Work to complete the £6m flood alleviation scheme for Feniton is now underway.
Once completed the scheme will help to minimise flood risk for up to one hundred homes, as well as preventing disruption to the primary school and local transport network.
Although flooding in the village dates back to the 1970s, sixty properties in Feniton suffered flooding in 2008 as the existing watercourse was unable to cope with the quantity of water during storm conditions.

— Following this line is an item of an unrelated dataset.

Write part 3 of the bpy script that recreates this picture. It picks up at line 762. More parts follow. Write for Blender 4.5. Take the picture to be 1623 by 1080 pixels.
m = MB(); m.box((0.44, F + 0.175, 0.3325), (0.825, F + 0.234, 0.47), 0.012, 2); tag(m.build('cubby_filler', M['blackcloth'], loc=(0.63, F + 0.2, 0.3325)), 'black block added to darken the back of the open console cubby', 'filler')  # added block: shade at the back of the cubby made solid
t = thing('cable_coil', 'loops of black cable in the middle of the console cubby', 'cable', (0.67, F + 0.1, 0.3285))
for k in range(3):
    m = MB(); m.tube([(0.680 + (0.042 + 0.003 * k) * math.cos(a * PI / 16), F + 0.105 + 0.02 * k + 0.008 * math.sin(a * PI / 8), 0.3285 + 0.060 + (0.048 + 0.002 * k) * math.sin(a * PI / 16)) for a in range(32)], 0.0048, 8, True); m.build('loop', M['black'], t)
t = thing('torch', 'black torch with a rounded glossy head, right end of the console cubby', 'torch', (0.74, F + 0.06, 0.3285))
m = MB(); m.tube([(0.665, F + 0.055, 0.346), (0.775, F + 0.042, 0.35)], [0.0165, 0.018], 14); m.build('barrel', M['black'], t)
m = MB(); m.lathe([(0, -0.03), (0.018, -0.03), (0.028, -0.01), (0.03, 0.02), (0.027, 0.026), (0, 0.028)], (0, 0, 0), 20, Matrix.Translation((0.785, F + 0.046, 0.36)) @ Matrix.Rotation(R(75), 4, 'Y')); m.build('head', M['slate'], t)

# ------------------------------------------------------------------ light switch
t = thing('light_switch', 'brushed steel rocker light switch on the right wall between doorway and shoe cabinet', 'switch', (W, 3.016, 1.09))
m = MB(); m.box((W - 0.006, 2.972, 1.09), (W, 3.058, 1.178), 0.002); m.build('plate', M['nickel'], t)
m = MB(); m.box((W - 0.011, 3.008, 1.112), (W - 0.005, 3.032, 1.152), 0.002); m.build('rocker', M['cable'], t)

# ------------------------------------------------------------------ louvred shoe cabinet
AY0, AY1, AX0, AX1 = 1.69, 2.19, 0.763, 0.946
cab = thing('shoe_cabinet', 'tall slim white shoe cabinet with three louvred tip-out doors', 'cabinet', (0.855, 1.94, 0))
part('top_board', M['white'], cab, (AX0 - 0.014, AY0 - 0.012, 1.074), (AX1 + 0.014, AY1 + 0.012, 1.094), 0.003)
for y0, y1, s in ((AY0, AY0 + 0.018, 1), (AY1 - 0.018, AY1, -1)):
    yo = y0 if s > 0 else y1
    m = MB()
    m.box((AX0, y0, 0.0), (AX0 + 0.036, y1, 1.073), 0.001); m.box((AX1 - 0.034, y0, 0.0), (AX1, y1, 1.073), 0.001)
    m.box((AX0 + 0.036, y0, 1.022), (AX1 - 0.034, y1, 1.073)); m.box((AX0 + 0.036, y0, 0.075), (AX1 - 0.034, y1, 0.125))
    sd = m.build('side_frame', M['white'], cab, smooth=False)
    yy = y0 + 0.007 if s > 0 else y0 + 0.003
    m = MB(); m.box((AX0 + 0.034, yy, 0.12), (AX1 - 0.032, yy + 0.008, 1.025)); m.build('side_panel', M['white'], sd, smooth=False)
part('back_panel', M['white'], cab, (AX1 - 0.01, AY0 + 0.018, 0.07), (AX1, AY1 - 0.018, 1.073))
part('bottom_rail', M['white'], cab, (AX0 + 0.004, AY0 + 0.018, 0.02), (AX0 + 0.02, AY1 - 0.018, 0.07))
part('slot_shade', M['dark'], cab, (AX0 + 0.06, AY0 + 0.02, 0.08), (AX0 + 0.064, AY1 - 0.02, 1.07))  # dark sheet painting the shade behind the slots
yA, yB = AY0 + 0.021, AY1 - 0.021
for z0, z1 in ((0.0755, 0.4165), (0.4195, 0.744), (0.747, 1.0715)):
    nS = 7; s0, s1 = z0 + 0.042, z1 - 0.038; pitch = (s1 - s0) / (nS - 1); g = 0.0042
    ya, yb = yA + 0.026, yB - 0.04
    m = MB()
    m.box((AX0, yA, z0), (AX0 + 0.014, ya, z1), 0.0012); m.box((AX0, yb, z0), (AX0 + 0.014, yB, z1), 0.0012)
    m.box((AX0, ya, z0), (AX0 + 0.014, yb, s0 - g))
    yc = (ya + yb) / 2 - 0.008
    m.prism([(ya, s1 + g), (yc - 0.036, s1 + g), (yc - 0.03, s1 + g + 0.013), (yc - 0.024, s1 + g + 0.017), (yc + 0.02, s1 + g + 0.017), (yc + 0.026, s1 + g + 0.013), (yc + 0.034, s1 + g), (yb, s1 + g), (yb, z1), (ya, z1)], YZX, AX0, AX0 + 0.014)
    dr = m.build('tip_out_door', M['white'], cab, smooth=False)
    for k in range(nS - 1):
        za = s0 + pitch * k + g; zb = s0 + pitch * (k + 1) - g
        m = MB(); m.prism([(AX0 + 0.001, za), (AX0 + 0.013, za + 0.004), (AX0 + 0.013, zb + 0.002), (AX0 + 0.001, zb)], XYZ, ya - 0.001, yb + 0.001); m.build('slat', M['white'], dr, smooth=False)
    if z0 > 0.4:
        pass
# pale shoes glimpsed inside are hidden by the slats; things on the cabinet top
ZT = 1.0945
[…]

Since then homes have flooded every two or three years.
Following the 2008 flooding, East Devon District Council and partner agencies, the Environment Agency and Devon County Council, agreed to develop a scheme to collect flood water from above the village and divert it via a 1050mm diameter pipe down through the village to increase the capacity of the existing watercourse.
The final phase of the alleviation scheme will take approximately one year to complete. Work will take place in and around the village, surrounding fields, playpark, Warrick Close, Wells Avenue through to the southern part of the village, finishing in outfall on the corner of Ottery Road / Green Lane. Throughout the works there will be some necessary road closures.

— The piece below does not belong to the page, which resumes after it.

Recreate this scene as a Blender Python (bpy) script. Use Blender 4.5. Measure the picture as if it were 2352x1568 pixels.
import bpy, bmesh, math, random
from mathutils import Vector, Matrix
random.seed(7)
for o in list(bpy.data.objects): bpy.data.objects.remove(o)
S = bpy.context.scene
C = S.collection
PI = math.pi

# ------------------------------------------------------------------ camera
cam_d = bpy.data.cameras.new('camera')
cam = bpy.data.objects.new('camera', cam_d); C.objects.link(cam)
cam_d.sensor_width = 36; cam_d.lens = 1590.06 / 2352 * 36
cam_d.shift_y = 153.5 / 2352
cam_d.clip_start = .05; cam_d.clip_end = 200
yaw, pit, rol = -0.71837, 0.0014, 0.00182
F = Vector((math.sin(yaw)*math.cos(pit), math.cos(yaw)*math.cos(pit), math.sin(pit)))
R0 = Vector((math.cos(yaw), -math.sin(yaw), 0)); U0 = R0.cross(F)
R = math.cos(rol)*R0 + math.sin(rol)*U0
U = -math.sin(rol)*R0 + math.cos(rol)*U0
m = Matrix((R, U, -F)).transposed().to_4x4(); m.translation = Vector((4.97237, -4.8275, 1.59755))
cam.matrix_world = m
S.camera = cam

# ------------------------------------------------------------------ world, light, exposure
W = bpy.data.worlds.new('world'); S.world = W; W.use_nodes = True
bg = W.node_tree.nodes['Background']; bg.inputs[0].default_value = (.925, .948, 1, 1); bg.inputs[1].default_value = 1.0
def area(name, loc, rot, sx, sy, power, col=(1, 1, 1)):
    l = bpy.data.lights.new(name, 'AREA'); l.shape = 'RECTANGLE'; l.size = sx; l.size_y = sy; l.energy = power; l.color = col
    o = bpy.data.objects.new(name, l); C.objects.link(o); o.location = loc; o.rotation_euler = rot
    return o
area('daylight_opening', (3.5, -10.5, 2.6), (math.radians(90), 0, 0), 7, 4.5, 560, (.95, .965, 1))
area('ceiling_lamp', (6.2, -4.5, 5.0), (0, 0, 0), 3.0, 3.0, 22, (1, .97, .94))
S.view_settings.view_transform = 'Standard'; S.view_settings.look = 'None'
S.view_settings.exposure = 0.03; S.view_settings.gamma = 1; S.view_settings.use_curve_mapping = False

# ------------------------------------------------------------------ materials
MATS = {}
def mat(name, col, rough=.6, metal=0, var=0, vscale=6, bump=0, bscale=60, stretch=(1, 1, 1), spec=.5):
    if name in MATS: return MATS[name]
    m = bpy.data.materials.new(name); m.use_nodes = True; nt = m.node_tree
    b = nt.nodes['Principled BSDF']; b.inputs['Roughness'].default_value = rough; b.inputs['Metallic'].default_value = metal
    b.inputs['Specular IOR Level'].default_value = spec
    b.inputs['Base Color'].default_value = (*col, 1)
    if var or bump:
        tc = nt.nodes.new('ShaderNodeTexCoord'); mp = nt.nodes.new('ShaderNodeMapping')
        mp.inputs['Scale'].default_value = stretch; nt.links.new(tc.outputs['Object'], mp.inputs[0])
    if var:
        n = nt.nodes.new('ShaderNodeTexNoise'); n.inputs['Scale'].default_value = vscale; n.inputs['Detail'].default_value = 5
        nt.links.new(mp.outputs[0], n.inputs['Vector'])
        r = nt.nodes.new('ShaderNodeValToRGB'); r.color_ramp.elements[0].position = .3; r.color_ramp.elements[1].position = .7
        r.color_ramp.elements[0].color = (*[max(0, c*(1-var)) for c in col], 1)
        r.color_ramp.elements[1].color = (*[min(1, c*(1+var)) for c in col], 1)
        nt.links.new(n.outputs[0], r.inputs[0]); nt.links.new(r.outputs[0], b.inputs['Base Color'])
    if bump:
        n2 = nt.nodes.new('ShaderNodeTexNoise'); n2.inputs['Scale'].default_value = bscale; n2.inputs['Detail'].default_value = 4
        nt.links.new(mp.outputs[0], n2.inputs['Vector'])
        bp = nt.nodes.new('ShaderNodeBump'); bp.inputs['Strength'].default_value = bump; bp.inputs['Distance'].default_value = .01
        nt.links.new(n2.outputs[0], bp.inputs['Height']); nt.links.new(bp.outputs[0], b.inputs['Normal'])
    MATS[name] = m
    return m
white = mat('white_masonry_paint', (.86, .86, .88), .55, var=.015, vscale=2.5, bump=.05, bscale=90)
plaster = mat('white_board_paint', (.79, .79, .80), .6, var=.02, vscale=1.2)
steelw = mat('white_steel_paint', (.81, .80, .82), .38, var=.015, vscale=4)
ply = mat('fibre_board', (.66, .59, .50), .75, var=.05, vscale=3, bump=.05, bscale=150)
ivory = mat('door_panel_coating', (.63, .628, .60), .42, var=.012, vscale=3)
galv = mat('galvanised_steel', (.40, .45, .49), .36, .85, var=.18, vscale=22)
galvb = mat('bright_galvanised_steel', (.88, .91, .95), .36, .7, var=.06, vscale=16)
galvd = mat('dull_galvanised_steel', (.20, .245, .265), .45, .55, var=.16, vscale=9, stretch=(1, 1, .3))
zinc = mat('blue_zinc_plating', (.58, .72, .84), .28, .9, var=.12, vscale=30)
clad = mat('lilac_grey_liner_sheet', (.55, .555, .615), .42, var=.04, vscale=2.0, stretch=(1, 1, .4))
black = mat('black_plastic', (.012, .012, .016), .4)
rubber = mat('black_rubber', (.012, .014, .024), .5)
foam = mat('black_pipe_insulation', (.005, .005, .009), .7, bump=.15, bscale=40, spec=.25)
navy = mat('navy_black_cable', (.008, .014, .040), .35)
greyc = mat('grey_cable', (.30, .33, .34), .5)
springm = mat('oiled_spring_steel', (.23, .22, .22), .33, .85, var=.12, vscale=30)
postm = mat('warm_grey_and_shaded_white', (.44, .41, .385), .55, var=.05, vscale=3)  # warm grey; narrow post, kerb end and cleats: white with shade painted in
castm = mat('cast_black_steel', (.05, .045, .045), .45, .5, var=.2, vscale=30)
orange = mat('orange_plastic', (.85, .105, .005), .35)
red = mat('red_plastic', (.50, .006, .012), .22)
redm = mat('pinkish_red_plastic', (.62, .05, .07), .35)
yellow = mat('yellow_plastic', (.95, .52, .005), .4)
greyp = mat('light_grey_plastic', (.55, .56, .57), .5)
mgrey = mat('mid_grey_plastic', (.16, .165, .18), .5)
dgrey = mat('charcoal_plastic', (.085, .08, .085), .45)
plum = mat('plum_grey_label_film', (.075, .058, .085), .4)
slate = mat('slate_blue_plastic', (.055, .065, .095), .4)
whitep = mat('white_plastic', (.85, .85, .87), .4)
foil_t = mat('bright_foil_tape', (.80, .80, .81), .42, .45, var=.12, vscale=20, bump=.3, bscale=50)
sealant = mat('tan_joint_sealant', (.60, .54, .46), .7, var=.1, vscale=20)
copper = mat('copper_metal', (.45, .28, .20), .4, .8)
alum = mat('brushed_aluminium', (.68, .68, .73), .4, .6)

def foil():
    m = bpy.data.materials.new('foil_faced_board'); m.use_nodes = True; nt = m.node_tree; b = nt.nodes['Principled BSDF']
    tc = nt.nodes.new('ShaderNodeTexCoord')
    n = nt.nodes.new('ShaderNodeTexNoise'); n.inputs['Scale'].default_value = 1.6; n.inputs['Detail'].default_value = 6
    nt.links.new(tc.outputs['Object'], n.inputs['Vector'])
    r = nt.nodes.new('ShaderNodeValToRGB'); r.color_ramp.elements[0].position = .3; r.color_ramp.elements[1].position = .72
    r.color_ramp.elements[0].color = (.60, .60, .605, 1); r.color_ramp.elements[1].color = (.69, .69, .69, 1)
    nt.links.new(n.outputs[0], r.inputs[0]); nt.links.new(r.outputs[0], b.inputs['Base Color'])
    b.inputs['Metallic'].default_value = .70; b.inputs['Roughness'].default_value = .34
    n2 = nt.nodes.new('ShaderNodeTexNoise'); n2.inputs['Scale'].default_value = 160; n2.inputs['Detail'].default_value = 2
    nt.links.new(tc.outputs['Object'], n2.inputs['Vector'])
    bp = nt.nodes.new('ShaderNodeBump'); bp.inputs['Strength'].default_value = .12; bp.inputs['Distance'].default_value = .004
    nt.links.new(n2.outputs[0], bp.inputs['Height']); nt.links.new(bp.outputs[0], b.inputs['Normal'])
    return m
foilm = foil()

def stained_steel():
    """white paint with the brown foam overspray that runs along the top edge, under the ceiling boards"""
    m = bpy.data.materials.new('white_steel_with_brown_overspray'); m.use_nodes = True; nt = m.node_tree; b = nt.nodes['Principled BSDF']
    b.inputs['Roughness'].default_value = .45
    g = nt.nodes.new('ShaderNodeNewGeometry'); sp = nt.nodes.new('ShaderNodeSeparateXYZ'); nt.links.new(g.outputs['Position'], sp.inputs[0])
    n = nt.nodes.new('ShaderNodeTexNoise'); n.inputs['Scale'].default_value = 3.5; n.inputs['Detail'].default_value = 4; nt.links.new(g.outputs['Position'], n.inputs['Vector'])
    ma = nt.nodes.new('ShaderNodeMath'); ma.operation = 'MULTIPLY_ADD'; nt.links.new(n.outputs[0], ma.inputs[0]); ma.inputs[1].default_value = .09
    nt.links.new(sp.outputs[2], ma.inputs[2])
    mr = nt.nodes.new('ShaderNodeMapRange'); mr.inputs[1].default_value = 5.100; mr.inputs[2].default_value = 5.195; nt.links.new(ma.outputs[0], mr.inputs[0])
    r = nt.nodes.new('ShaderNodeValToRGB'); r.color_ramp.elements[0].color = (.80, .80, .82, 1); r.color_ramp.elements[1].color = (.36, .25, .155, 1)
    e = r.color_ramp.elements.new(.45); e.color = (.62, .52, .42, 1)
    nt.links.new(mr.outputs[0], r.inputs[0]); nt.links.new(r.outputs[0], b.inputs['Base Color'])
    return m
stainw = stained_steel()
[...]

Complementing the existing drainage system, the scheme will protect homes to a ‘1-in-100-year chance event’ standard from flooding. Downstream channel capacity has already been increased as part of Phases 1 and 2. In the north, a new inlet structure will collect flood flows from the hillside, taking them through the new culvert pipe, under the already completed railway crossing, known as Phase 3, and back into the watercourse south of the village.